→ **JOB**: Assemble all lines in which the string "follow" appears.

→ **THE INPUT**:
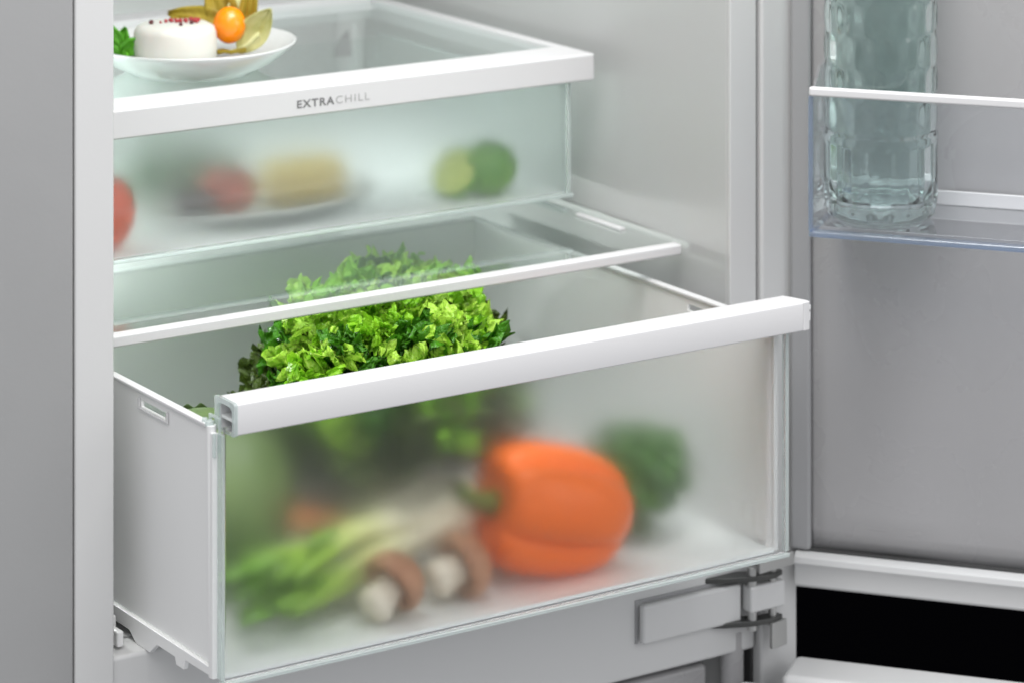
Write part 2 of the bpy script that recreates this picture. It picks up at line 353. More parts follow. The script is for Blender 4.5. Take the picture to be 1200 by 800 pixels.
bm = NB(); box(bm, 1.4112, 1.4140, 1.7985, 1.8045, 0.6030, 0.7570); obj("edge_strip", bm, edge_clear, fp, 0.0005)
bm = NB(); box(bm, 0.9640, 1.4140, 1.7970, 1.8030, 0.7582, 0.7610); obj("bottom_lip", bm, edge_clear, fp, 0.0008)
for x0, x1 in ((0.9630, 0.9665), (1.4040, 1.4075)):
    bm = NB(); prism(bm, [W(x0, y, h) for y, h in ((1.8140, 0.7518), (2.19, 0.7518), (2.19, 0.762), (1.925, 0.762), (1.915, 0.768), (1.895, 0.768), (1.885, 0.760), (1.860, 0.760), (1.858, 0.7645), (1.848, 0.7645), (1.846, 0.758), (1.8140, 0.7575))], (x1 - x0, 0, 0))
    obj("runner_shoe", bm, drawer_pl, DR, 0.0006)
# rounded front posts joining wall and glass
for x in (0.9632, 1.4062):
    bm = NB(); cyl(bm, W(x, 1.8105, 0.5990), W(x + (0.002 if x < 1.2 else -.002), 1.8105, 0.758), 0.0034, seg=20); obj("corner_post", bm, drawer_pl, DR, smooth=False, bevel=0.0004)
    bm = NB(); box(bm, x - .0022, x + .0018, 1.8046, 1.8085, 0.603, 0.757); obj("corner_web", bm, drawer_pl, DR, 0.0004)
bm = NB()
for y, r, hh in ((1.8115, 0.0030, 0.5965), (1.8180, 0.0018, 0.5962)):
    cyl(bm, W(0.9625, y, 0.600), W(0.9625, y, hh), r, seg=12)
obj("corner_stud", bm, edge_clear, DR, 0.0004)
# clip bracket at the top left: little frame holding the handle
bm = NB()
box(bm, 0.9645, 0.9665, 1.8030, 1.8170, 0.5935, 0.5950); box(bm, 0.9645, 0.9665, 1.8155, 1.8170, 0.5950, 0.602); box(bm, 0.9645, 0.9665, 1.8030, 1.8043, 0.595, 0.615)
cyl(bm, W(0.9620, 1.8045, 0.603), W(0.9620, 1.8045, 0.618), 0.0012, seg=10)
obj("clip", bm, edge_clear, DR, 0.0003)

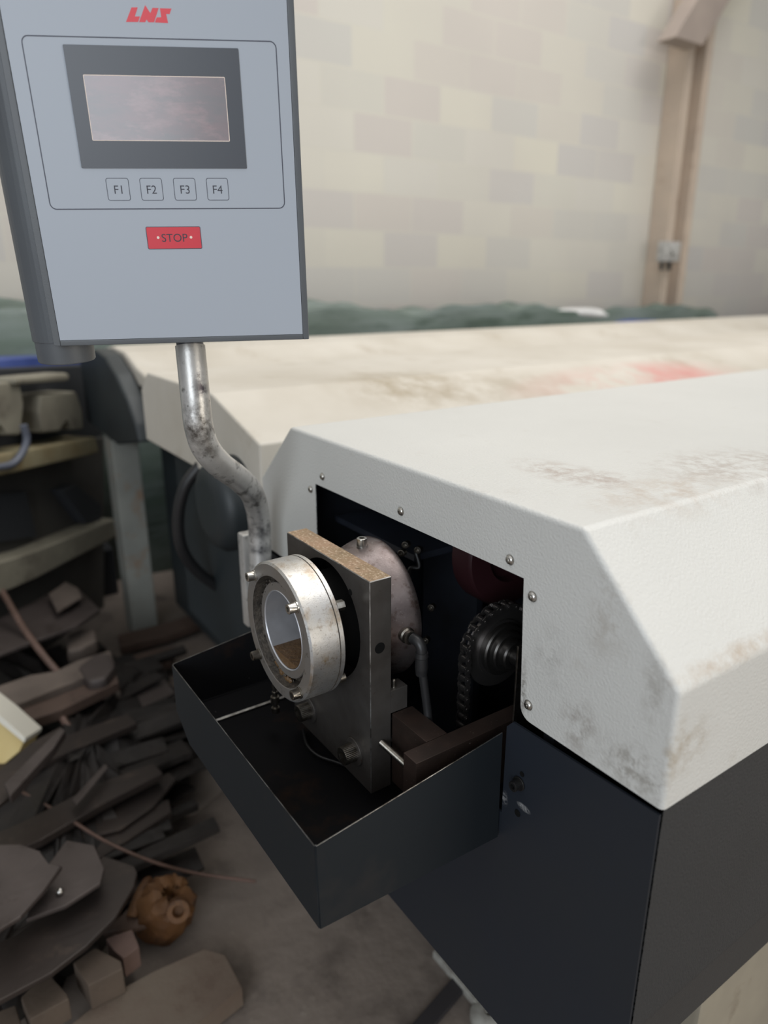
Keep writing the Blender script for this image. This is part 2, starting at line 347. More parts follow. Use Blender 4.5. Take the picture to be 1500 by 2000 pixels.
q = bp((1011,1588),1,0); bm = NB(); lathe(bm, (q.x,-.0003,q.z), (0,-1,0), [(0,.0044),(.0005,.0042),(.0005,0)], 24); obj('screw_hole', bm, M['hole'], cab)
q = bp((1020,1512),1,0); bm = NB(); lathe(bm, (q.x,-.0003,q.z), (0,-1,0), [(0,.003),(.0006,.003),(.0006,0)], 16); obj('slot_hole', bm, M['hole'], cab)
# dark chassis behind the opening
bm = NB()
box(bm, (-.60,.02,.50), (-.03,.46,.52)); box(bm, (-.60,.46,.52), (-.03,.475,1.075)); box(bm, (-.60,.02,.52), (-.585,.46,1.075)); box(bm, (-.045,.02,.52), (-.03,.46,1.0))
box(bm, (-.60,.02,1.078), (-.05,.46,1.09))
obj('inner_chassis', bm, M['dark'], bf)
bm = NB(); box(bm, (-.50,.20,.54), (-.36,.215,1.04), .002); box(bm, (-.40,.30,.54), (-.24,.315,1.02), .002); box(bm, (-.56,.06,.94), (-.34,.19,.95), .001); obj('inner_panel', bm, M['dark'], bf)
# sprocket, chain, hub and shaft
SX, SY, SZ = -.2, .0965, .858; SR = .0585
bm = NB()
lathe(bm, (SX-.003,SY,SZ), (1,0,0), [(0,.010),(0,SR-.003),(.006,SR-.003),(.006,.04),(.009,.04),(.009,.036),(.007,.036),(.007,.02)], 44, (True, False))
obj('sprocket', bm, M['chain'], bf)
bm = NB()
lathe(bm, (SX+.004,SY,SZ), (1,0,0), [(0,.036),(.008,.036),(.010,.034),(.010,.029),(.016,.028),(.018,.026),(.018,.021),(.026,.020),(.028,.018),(.028,.0125)], 40, (True, False))
obj('hub', bm, M['bchrome'], bf)
bm = NB(); lathe(bm, (SX+.01,SY,SZ), (1,0,0), [(0,.012),(.10,.012),(.102,.011)], 32); obj('shaft', bm, M['bchrome'], bf)
q = bp((1011,1262),0,-.105); bm = NB(); box(bm, (-.1066,q.y,.60), (-.1034,q.y+.08,q.z), .0008); obj('guard_plate', bm, M['screw_dull'], bf)
# roller chain: along the arc then straight down
pts = []
pitch = .0142
for i in range(14): pts.append((SY-SR, SZ-pitch*(13-i)))
nA = int(PI*SR/pitch)+2
for i in range(1, nA+1):
    a = PI - i*pitch/SR; pts.append((SY+SR*math.cos(a), SZ+SR*math.sin(a)))
bm = NB()
for i, (y, z) in enumerate(pts):
    lathe(bm, (SX-.008,y,z), (1,0,0), [(0,.0022),(.001,.0024),(.016,.0024),(.0172,.0020)], 10)
    lathe(bm, (SX-.004,y,z), (1,0,0), [(0,.0042),(.008,.0042)], 12)
    if i+1 < len(pts):
        y2, z2 = pts[i+1]; d = Vector((0,y2-y,z2-z)); nn = Vector((0,-d.z,d.y)).normalized()*.0046; m_ = Vector((0,y,z))+d*.5
        for sgn in (-1, 1):
            off = (.0055 if i % 2 else .0072)*sgn
            A = Vector((0,y,z)); B = Vector((0,y2,z2)); e_ = d.normalized()*.004
            prism(bm, [Vector((SX+off,0,0))+k for k in (A-e_*.6+nn*.7, A-e_+nn*0, A-e_*.6-nn*.7, A+e_-nn, m_-nn*.6, B-e_-nn, B+e_*.6-nn*.7, B+e_, B+e_*.6+nn*.7, B-e_+nn, m_+nn*.6, A+e_+nn)], (.0012*sgn,0,0))
obj('roller_chain', bm, M['chain'], bf)
bm = NB(); lathe(bm, (-.285,.165,.962), (1,0,0), [(0,.082),(.03,.082),(.036,.078),(.036,.045),(.02,.042),(.02,0)], 44, (True, False)); obj('maroon_drum', bm, M['maroon'], bf, label='dark maroon drum')
for p, x in (((796,1062),-.33),((788,1078),-.33),((835,1248),-.30),((846,1184),-.30),((820,1072),-.33)):
    q = bp(p, 0, x); bm = NB(); socket_screw(bm, q, (.5,-.8,.1), .005, .010, 20); obj('inner_screw', bm, M['screw_dull'], bf)
q1 = bp((812,1078),0,-.33); q2 = bp((800,1150),0,-.33); bm = NB(); tube(bm, spline([q1, q1+Vector((.008,0,-.02)), q2+Vector((0,0,.03)), q2]), .003, 10); obj('inner_hose', bm, M['rubber'], bf)
# L-shaped support arm
ZA = .82
bm = NB(); box(bm, (-.131,-.109,.735), (-.107,.30,ZA), .0008); arm = obj('support_arm', bm, M['browntop'], bf, label='long brown oiled steel bar of the arm')
bm = NB(); box(bm, (-.1995,-.0765,.722), (-.1315,-.046,ZA), .0008); obj('cross_bar', bm, M['browntop'], bf)
bm = NB()
r_ = .0042; P0 = Vector((-.1995,-.092,.785)); P1 = Vector((-.132,-.092,.785)); rg = []
nT = 40
for i in range(nT*2+1): rg.append((.0675*i/(nT*2), r_ if i % 2 else r_*.84))
lathe(bm, P0, (1,0,0), rg, 16); obj('threaded_rod', bm, M['screw_dull'], bf)
# base legs of the machine, seen under the cabinet
M['legp'] = mat('leg_khaki_paint', (.30,.27,.21), .6, var=(.24,.215,.17), vscale=5., grime=((12., .58, .72, (.14,.11,.08), .6),))
M['foot'] = mat('cast_foot', (.36,.36,.33), .6, var=(.22,.21,.19), vscale=30., bump=.001, bscale=60.)
bm = NB(); box(bm, (-.50,.30,.03), (.045,.80,.3940), .01); obj('leg', bm, M['legp'], bf)
bm = NB(); box(bm, (-.55,2.4,.03), (.045,2.9,.3940), .01); obj('leg', bm, M['legp'], bf)
fq = bp((955,1990),2,.0)
bm = NB(); lathe(bm, (fq.x,fq.y,0), (0,0,1), [(0,.036),(.010,.036),(.018,.030),(.022,.020),(.022,.011),(.008,.010)], 32, (True, True)); 
box(bm, (fq.x-.16,fq.y-.01,.001), (fq.x-.0,fq.y+.03,.02), .003)
ft = obj('levelling_foot', bm, M['foot'], bf)

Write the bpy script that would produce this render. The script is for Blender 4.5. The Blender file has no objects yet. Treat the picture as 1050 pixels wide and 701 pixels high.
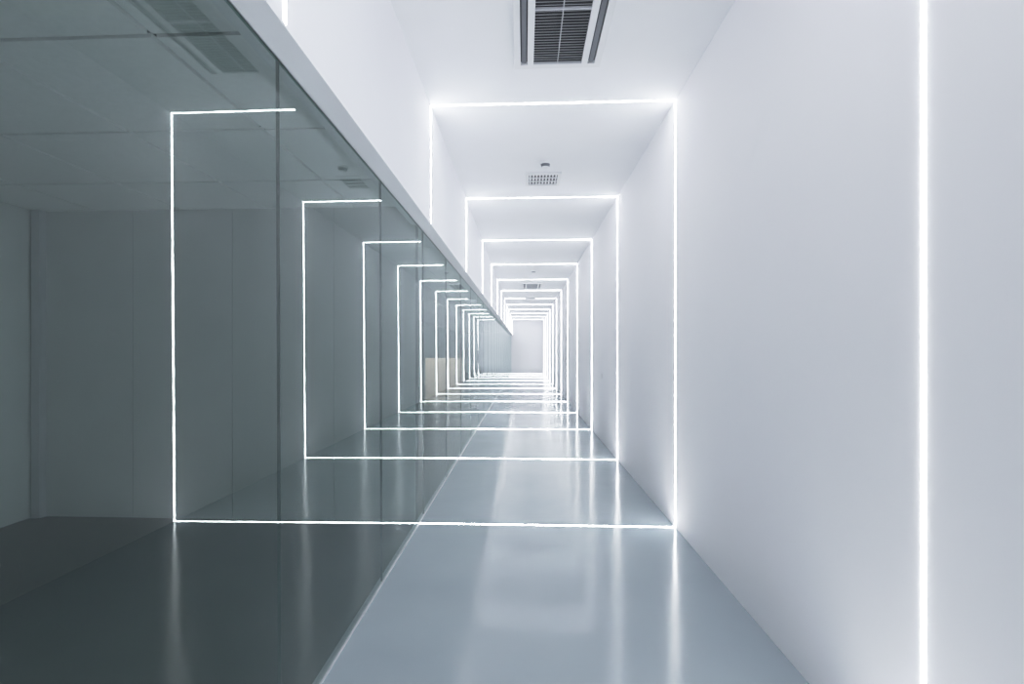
import bpy, bmesh, math
from mathutils import Vector

sc = bpy.context.scene
vs = sc.view_settings
vs.view_transform = 'Standard'
vs.look = 'None'
vs.exposure = 0.0
# soft highlight shoulder over scene-linear 0..4
vs.use_curve_mapping = True
cm = vs.curve_mapping
cm.white_level = (4, 4, 4)
cm.use_clip = False
cm.extend = 'HORIZONTAL'
cv = cm.curves[3]
cv.points[0].location = (0, 0); cv.points[-1].location = (1, 1.02)
for px, py in ((0.05, 0.205), (0.10, 0.41), (0.15, 0.58), (0.20, 0.69), (0.27, 0.80), (0.40, 0.91), (0.65, 0.99)):
    cv.points.new(px, py)
for p in cv.points: p.handle_type = 'AUTO_CLAMPED'
cm.update()

# ---------------------------------------------------------------- dims (m)
XR = 1.283      # right wall
XG = -0.92      # glass face
XU = -0.817     # upper left wall face
ZC = 3.64       # ceiling
ZS = 2.613      # soffit / glass head
Y0, Y1 = -4.2, 33.8
F0, FS = 1.628, 2.592   # first frame and spacing
XL = -4.45      # far side wall of the side room
ZR = 2.77       # side room ceiling
YP = 4.25       # partition in the side room

# ---------------------------------------------------------------- materials
def new_mat(name):
    m = bpy.data.materials.new(name); m.use_nodes = True
    nt = m.node_tree; nt.nodes.clear()
    out = nt.nodes.new('ShaderNodeOutputMaterial')
    return m, nt, out

def pbr(name, col, rough=0.5, metal=0.0, noise=0.03, nscale=3.0, bump=0.0, bscale=60.0, bdist=0.002,
        spec=0.5, coat=0.0, coat_rough=0.05, rough_var=0.0):
    m, nt, out = new_mat(name)
    b = nt.nodes.new('ShaderNodeBsdfPrincipled')
    nt.links.new(b.outputs[0], out.inputs[0])
    tc = nt.nodes.new('ShaderNodeTexCoord')
    n = nt.nodes.new('ShaderNodeTexNoise'); n.inputs['Scale'].default_value = nscale
    n.inputs['Detail'].default_value = 4
    nt.links.new(tc.outputs['Object'], n.inputs['Vector'])
    r = nt.nodes.new('ShaderNodeValToRGB')
    r.color_ramp.elements[0].position = 0.3; r.color_ramp.elements[1].position = 0.7
    r.color_ramp.elements[0].color = tuple(c*(1-noise) for c in col)+(1,)
    r.color_ramp.elements[1].color = tuple(min(1, c*(1+noise)) for c in col)+(1,)
    nt.links.new(n.outputs['Fac'], r.inputs[0])
    nt.links.new(r.outputs[0], b.inputs['Base Color'])
    b.inputs['Roughness'].default_value = rough
    if rough_var:
        mr = nt.nodes.new('ShaderNodeMapRange')
        mr.inputs['From Min'].default_value = 0.3; mr.inputs['From Max'].default_value = 0.7
        mr.inputs['To Min'].default_value = rough-rough_var; mr.inputs['To Max'].default_value = rough+rough_var
        nt.links.new(n.outputs['Fac'], mr.inputs['Value'])
        nt.links.new(mr.outputs[0], b.inputs['Roughness'])
    b.inputs['Metallic'].default_value = metal
    b.inputs['Specular IOR Level'].default_value = spec
    b.inputs['Coat Weight'].default_value = coat
    b.inputs['Coat Roughness'].default_value = coat_rough
    if bump:
        n2 = nt.nodes.new('ShaderNodeTexNoise'); n2.inputs['Scale'].default_value = bscale
        n2.inputs['Detail'].default_value = 2
        nt.links.new(tc.outputs['Object'], n2.inputs['Vector'])
        bp = nt.nodes.new('ShaderNodeBump'); bp.inputs['Strength'].default_value = bump
        bp.inputs['Distance'].default_value = bdist
        nt.links.new(n2.outputs['Fac'], bp.inputs['Height'])
        nt.links.new(bp.outputs[0], b.inputs['Normal'])
        nt.links.new(bp.outputs[0], b.inputs['Coat Normal'])
    return m

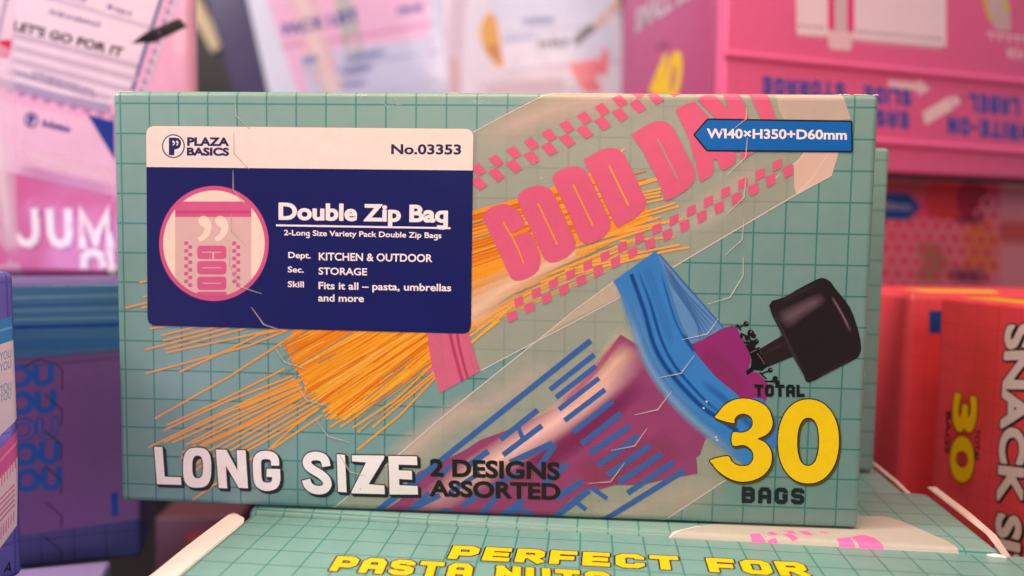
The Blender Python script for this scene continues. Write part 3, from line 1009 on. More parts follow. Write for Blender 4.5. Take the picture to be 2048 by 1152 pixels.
# ---- the navy label
L = Art(main_fr, front_place(MW, MH, MR))
lab = [(293, 252), (947, 258), (942, 667.5), (295.5, 651)]
L.poly(rrect(lab, 18), C(16, 24, 94), 15)
hd = rrect(lab, 18)
L.poly([p for p in hd if p[1] < 300] + [(945.6, 341), (293.6, 334)], C(246, 232, 218), 16)
L.text('PLAZA', (375.6, 291.3), (458, 291.8), (375.8, 275.3), C(34, 40, 96), 17, off=.02, fat=.05)
L.text('BASICS', (375, 310.6), (458, 311.4), (375, 295.6), C(34, 40, 96), 17, off=.02, fat=.05)
L.poly(ell(347.5, 292.5, 22.8, 23.8, 48), C(34, 40, 96), 17)
L.poly(ell(347.5, 292.5, 20.4, 21.4, 48), C(250, 240, 230), 18)
L.poly([(338.5, 275.5), (352, 275.3), (358, 276.8), (362, 281), (363.2, 287), (361.5, 293), (357.5, 297.2), (352, 298.8), (349.6, 299), (349.4, 310.8), (338.5, 310.6)], C(34, 40, 96), 19)
for dx in (0, 7.2):
    L.line(catmull([(347.2 + dx, 283), (349.4 + dx, 285), (349.2 + dx, 288), (346.4 + dx, 290.8)], 3, False), 2.0, C(250, 240, 230), 20)
    L.poly(ell(347.4 + dx, 283.6, 2.1, 2.1, 10), C(250, 240, 230), 20)
L.text('No.03353', (783, 308.3), (922, 309), (783, 288.8), C(38, 42, 84), 17, off=.02, fat=.02)
W1 = C(252, 244, 238)
L.text('Double Zip Bag', (558.5, 438.8), (895, 444.6), (558.5, 406), W1, 17, off=.02, fat=.03)
L.line([(552.5, 450.6), (901, 456.4)], 3.7, W1, 17)
L.text('2-Long Size Variety Pack Double Zip Bags', (568.5, 470.6), (883, 476.4), (568.5, 459.6), W1, 17, off=.02)
for s, a, b, t in (('Dept.', (577, 515.9), (621.5, 517), (577, 503.8)), ('KITCHEN & OUTDOOR', (638, 520.5), (865, 524.3), (638, 505)), ('Sec.', (576, 544.6), (608, 545.3), (576, 532.8)),
                   ('STORAGE', (637.5, 549), (734.5, 550.8), (637.5, 534.8)), ('Skill', (576, 573.8), (608.3, 574.6), (576, 562)), ('Fits it all \u2013 pasta, umbrellas', (637.5, 578.2), (902.5, 582.6), (637.5, 563.6)),
                   ('and more', (636.8, 602.6), (728, 604), (636.8, 588.2))):
    L.text(s, a, b, t, W1, 17, off=.02)
# round picture of the bag
cx, cy = 428.5, 487
RINGC = C(214, 88, 138)
CREAM = C(250, 228, 206)
L.poly(ell(cx, cy, 109.5, 115, 72), RINGC, 16)
inner = ell(cx, cy, 101.5, 106, 72)
L.poly(inner, CREAM, 17)


def clip_ring(pts):
    o = []
    for x, y in pts:
        d = math.hypot((x - cx) / 101.5, (y - cy) / 106)
        o.append((x, y) if d <= 1 else (cx + (x - cx) / d, cy + (y - cy) / d))
    return o


def dense(pts, n=14):
    o = []
    for i in range(len(pts)):
        a, b = Vector(pts[i]), Vector(pts[(i + 1) % len(pts)])
        o += [tuple(a.lerp(b, k / n)) for k in range(n)]
    return o


def clipped(x0, x1, y0, y1):
    """part of a rectangle that lies inside the ring"""
    top, bot = [], []
    for k in range(41):
        x = x0 + (x1 - x0) * k / 40
        q = 1 - ((x - cx) / 101.5) ** 2
        if q <= 0:
            continue
        e = 106 * math.sqrt(q)
        a, b = max(y0, cy - e), min(y1, cy + e)
        if b > a:
            top.append((x, a))
            bot.append((x, b))
    return top + bot[::-1]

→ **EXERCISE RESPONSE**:
Write part 2 of the bpy script that recreates this picture. It picks up at line 353. More parts follow. The script is for Blender 4.5. Take the picture to be 1200 by 800 pixels.
Keep writing the Blender script for this image. This is part 2, starting at line 347. More parts follow. Use Blender 4.5. Take the picture to be 1500 by 2000 pixels.
The Blender Python script for this scene continues. Write part 3, from line 1009 on. More parts follow. Write for Blender 4.5. Take the picture to be 2048 by 1152 pixels.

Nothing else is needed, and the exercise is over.